27. The trajectory estimation method of claim 15 further comprising calculating a 2D trajectory by integrating the compensated acceleration component.

28. The trajectory estimation method of claim 27 further comprising removing a tail of the 2D trajectory.

29. At least one computer readable medium storing instructions that control at least one processor to perform a trajectory estimation method of reproducing an input three-dimensional (3D) gesture into a two-dimensional (2D) signal, the trajectory estimation method comprising:

(a) measuring an acceleration component for each of three axes from the input 3D gesture using a triaxial accelerometer;

(b) calculating a gravitational acceleration component and removing the gravitational acceleration component from the acceleration component;

(c) identifying gesture type represented by an acceleration component obtained as the result of the removal performed in (b); and

(d) compensating for the acceleration component obtained as the result of the removal performed in (b) based on gesture types.

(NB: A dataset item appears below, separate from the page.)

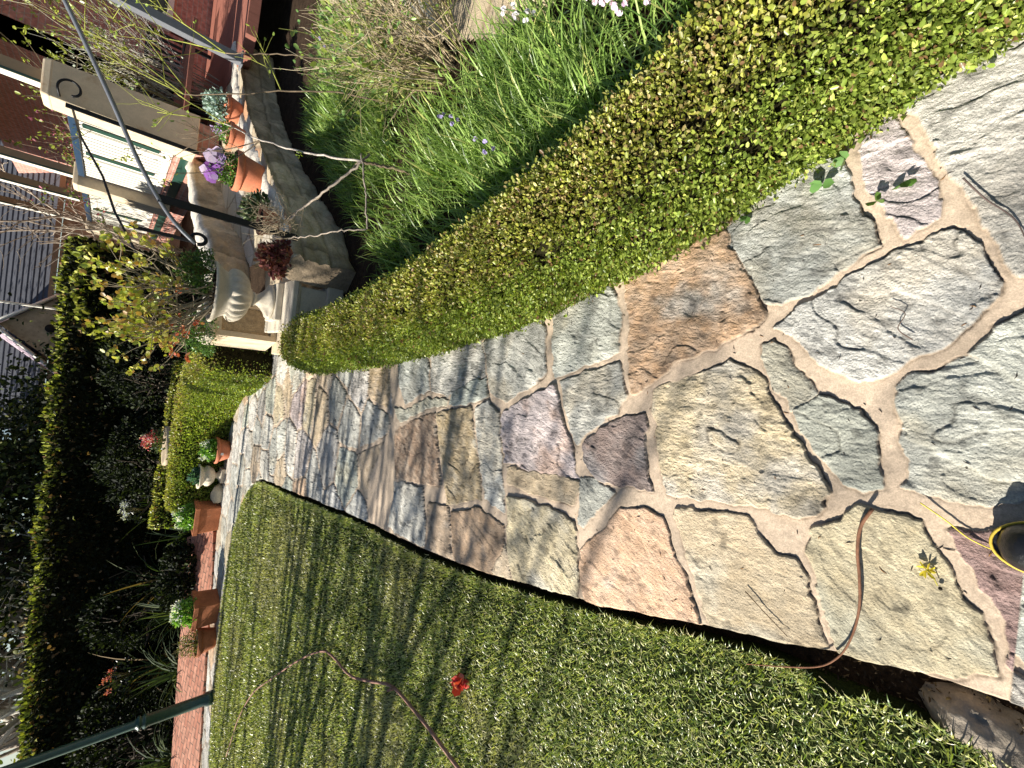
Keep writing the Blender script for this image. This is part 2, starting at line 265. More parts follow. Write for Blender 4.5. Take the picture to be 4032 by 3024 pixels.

30. At least one computer readable medium as recited in claim 29, wherein the gesture types comprise a closed gesture type and an open gesture type.

31. At least one computer readable medium as recited in claim 29, wherein (d) comprises:

(d1) performing zero velocity compensation (ZVC) on the acceleration component obtained as the result of the removal performed in (b); and

(d2) performing end position compensation (EPC) on the acceleration component obtained as the result of the removal performed in (b) if the input gesture is an open gesture.